Kurt Russell stars in the violent western drama about a search party pursuing townspeople abducted by cannibalistic tribesmen.
You can call Bone Tomahawk a traditional western with horror film elements, or a horror flick outfitted in Wild West accouterments. Either way you choose, based on critical and audience response to the movie’s world premiere screening at the genre-friendly Fantastic Fest in Austin, it looks like you may also have to call the movie a big hit.
Set to open October 23 at theaters and drive-ins everywhere, Bone Tomahawk is the handiwork of S. Craig Zahler, an author of acclaimed western novels (A Congregation of Jackals, Wraiths of the Broken Land) who directed from his own original screenplay. This is his debut effort as a filmmaker, but there’s nothing on screen to suggest he’s anything but a seasoned cinematic storyteller with a passionate appreciation for classic westerns, and the unaffected confidence one usually finds only in a director with several notches on his gun… er, credits on his resume.

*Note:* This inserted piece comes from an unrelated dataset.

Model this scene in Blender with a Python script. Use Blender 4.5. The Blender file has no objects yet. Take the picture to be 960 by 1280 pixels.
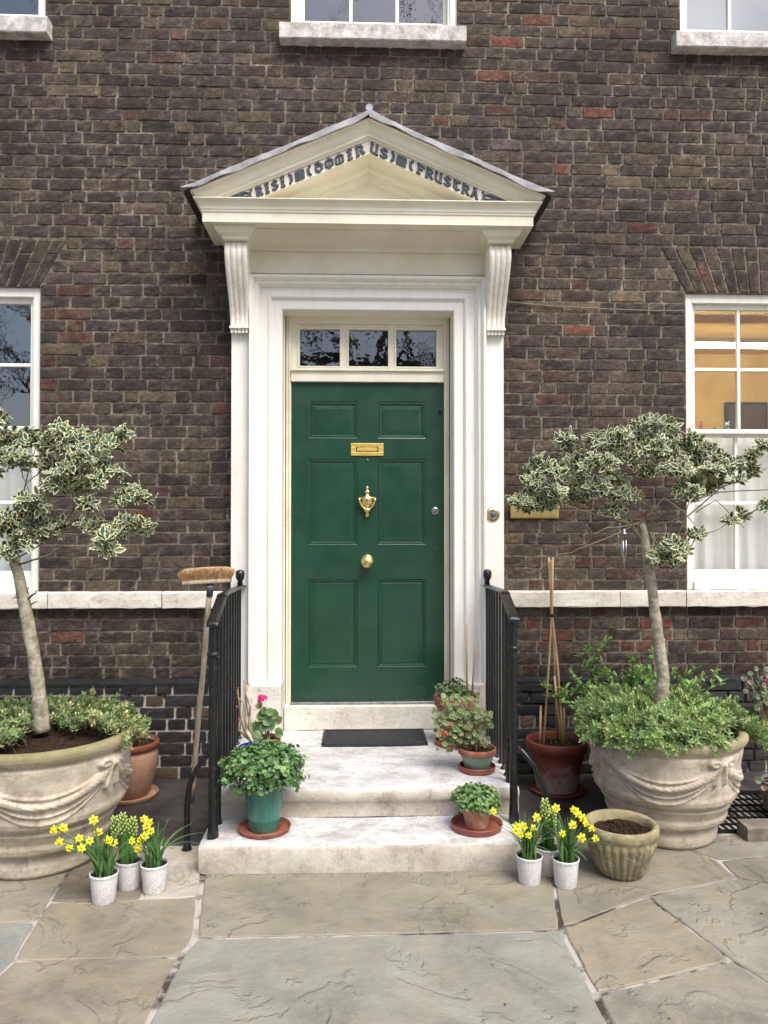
import bpy, bmesh, math, random
import numpy as np
from mathutils import Vector, Matrix
rnd = random.Random(7)
R = math.radians
scene = bpy.context.scene
col = scene.collection

# ------------------------------------------------------------------ camera
CAM = Vector((-0.07, -4.95, 1.6)); YAW = R(2.0); PIT = R(0.9); FPX = 961.0
cam_d = bpy.data.cameras.new('camera'); cam = bpy.data.objects.new('camera', cam_d); col.objects.link(cam)
cam.location = CAM
cam.rotation_euler = (R(90) + PIT, 0, -YAW)
cam_d.sensor_fit = 'VERTICAL'; cam_d.sensor_height = 24.0; cam_d.lens = FPX / 1280 * 24.0
cam_d.clip_start = 0.05; cam_d.clip_end = 500
scene.camera = cam
# ------------------------------------------------------------------ world, sun, exposure
w = bpy.data.worlds.new('World'); scene.world = w; w.use_nodes = True
nt = w.node_tree; nt.nodes.clear()
sky = nt.nodes.new('ShaderNodeTexSky'); sky.sky_type = 'NISHITA'; sky.sun_disc = False
SUN_EL, SUN_AZ = R(56), R(150)
sky.sun_elevation = SUN_EL; sky.sun_rotation = SUN_AZ
sky.air_density = 1.0; sky.dust_density = 3.0; sky.ozone_density = 1.0
bg = nt.nodes.new('ShaderNodeBackground'); bg.inputs[1].default_value = 0.12
wo = nt.nodes.new('ShaderNodeOutputWorld')
nt.links.new(sky.outputs[0], bg.inputs[0]); nt.links.new(bg.outputs[0], wo.inputs[0])
sd = bpy.data.lights.new('sun', 'SUN'); sd.energy = 2.3; sd.angle = R(32); sd.color = (1.0, 0.96, 0.91)
so = bpy.data.objects.new('sun', sd); col.objects.link(so)
sv = Vector((math.sin(SUN_AZ) * math.cos(SUN_EL), math.cos(SUN_AZ) * math.cos(SUN_EL), math.sin(SUN_EL)))
so.rotation_euler = (-sv).to_track_quat('-Z', 'Y').to_euler(); so.location = (0, -8, 12)
vs = scene.view_settings
vs.view_transform = 'Standard'; vs.look = 'None'; vs.gamma = 1.0; vs.exposure = 0.93; vs.use_curve_mapping = False

# ------------------------------------------------------------------ measured points of the place
_f = Vector((math.sin(YAW) * math.cos(PIT), math.cos(YAW) * math.cos(PIT), math.sin(PIT)))
_r = Vector((math.cos(YAW), -math.sin(YAW), 0)); _u = _r.cross(_f)
def _ray(px, py): return _f + _r * ((px - 480) / FPX) - _u * ((py - 640) / FPX)
def PY(px, py, y):
    d = _ray(px, py); return CAM + d * ((y - CAM.y) / d.y)
def PZ(px, py, z=0.0):
    d = _ray(px, py); return CAM + d * ((z - CAM.z) / d.z)

# ------------------------------------------------------------------ mesh helpers
def wloc(o):
    v = Vector((0, 0, 0))
    while o is not None:
        v += o.location; o = o.parent
    return v
def tag(o, label=None, cat=None, group=None, kind=None):
    if label: o['label'] = label
    if cat: o['category'] = cat
    if group: o['group'] = group
    if kind: o['kind'] = kind
    return o
def empty(name, loc, label=None, cat=None, group=None, kind=None):
    o = bpy.data.objects.new(name, None); col.objects.link(o)
    o.location = loc; o.empty_display_size = 0.1
    return tag(o, label, cat, group, kind)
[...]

Cowboys & Indians reader favorite Kurt Russell heads an impressive cast that also includes Matthew Fox (of TV’s Lost), Patrick Wilson (William Travis in 2004’s The Alamo), recent Emmy Award winner Richard Jenkins (Olive Kitteridge) — and Zahn McClarnon, AKA Officer Mathias of Longmire, in the brief but key role of a Native American townsman who warns the protagonists that only ignorant palefaces would think the abductors they’re pursuing are Indians.
Bone Tomahawk rocked the house Thursday at Fantastic Fest, with many audience members offering full-throated roars of approval during the closing credits, and continuing to express their enthusiasm during a post-screening Q&A with Zahler, Fox, Jenkins and Wilson.
And then the reviews started rolling in.
John DeFore of The Hollywood Reporter raved:
"A rescue-mission Western with overtones of horror just strong enough to make it a natural at [Fantastic Fest], S. Craig Zahler's Bone Tomahawk watches as "four doomed men ride out" to rescue a kidnapped woman. Fanboy icon Kurt Russell leads a strong cast here, and he alone would be sufficient to draw attention among genre diehards. But a surprising level of gravitas marks this picture as one that isn't content with a B-movie base hit; while a commercial home run is very unlikely, Bone has a stronger appeal to mainstream [audeinces] than many recent Old West revivals and is cause for interest in first-timer Zahler's future efforts.
"Russell, sporting the same leonine look we'll see soon in The Hateful Eight, plays the sheriff of Bright Hope, a small town where Patrick Wilson's Arthur O'Dwyer was set to start a great job before he broke his leg in a home-repair mishap. When Mrs. O'Dwyer (Lili Simmons) and two men are abducted by a mysterious group of raiders, these two set off to rescue them with Sheriff Hunt's "backup deputy" Chicory (Richard Jenkins) and a vain Indian-hunter named Brooder (Matthew Fox).
"In a perfunctory move to immunize the film against charges of racism, it informs us early on that only a know-nothing white man would view the kidnappers as Indians. These fierce cannibals are "something else entirely," a spoiled bloodline other tribes refer to as troglodytes. And they deserve the monstrous name: covered in white powder and disfigured with animal tusks piercing their skin, they communicate only via an inhuman howl."
And Guy Lodge of Variety agreed:
"Cowboys-and-Indians antics have rarely been more antic than they are in Bone Tomahawk, a gleefully grisly genre gazpacho that matches a rousing sense of Old West derring-do to a comic sensibility as dark as chewing tobacco — and at least as much of an acquired taste. But for those with a head for loopily discursive humor (not to mention a stomach for some inspired grotesquerie), S. Craig Zahler’s debut feature will come as a most violent delight. Winking explicitly to The Searchers with its ostensibly classical tale of four mismatched frontiersmen out to rescue abducted townsfolk from the clutches of a savage (and emphatically fictitious) native tribe, Bone Tomahawk may seem over-indulgent at 132 minutes, yet it’s the wayward digressions of Zahler’s script — navigated with palpable enjoyment by an expert, Kurt Russell-led ensemble — that are most treasurable in a film that commits wholeheartedly to its own curiosity value… .
"The journey would certainly feel longer without the spry interplay between the actors: All four are in terrific form here, savoring Zahler’s salty verbal peculiarities as they riff loosely on such genre stereotypes as the jaded lawman, the wholemeal hero and the village idiot. Russell, so underused of late, makes a stern claim on Western terrain he’s soon to revisit in Quentin Tarantino’s The Hateful Eight; Wilson and Fox, the latter playing pleasingly against type, wittily inhabit reverse sides of the same alpha coin. It’s Jenkins, meanwhile, whose winningly woebegone mien and sneakily perfect timing prove the value of the off-topic writing: One might think a lengthy disquisition on flea circuses would be prime cutting-room fodder in a tense revenge thriller, but Jenkins’ delivery proves otherwise."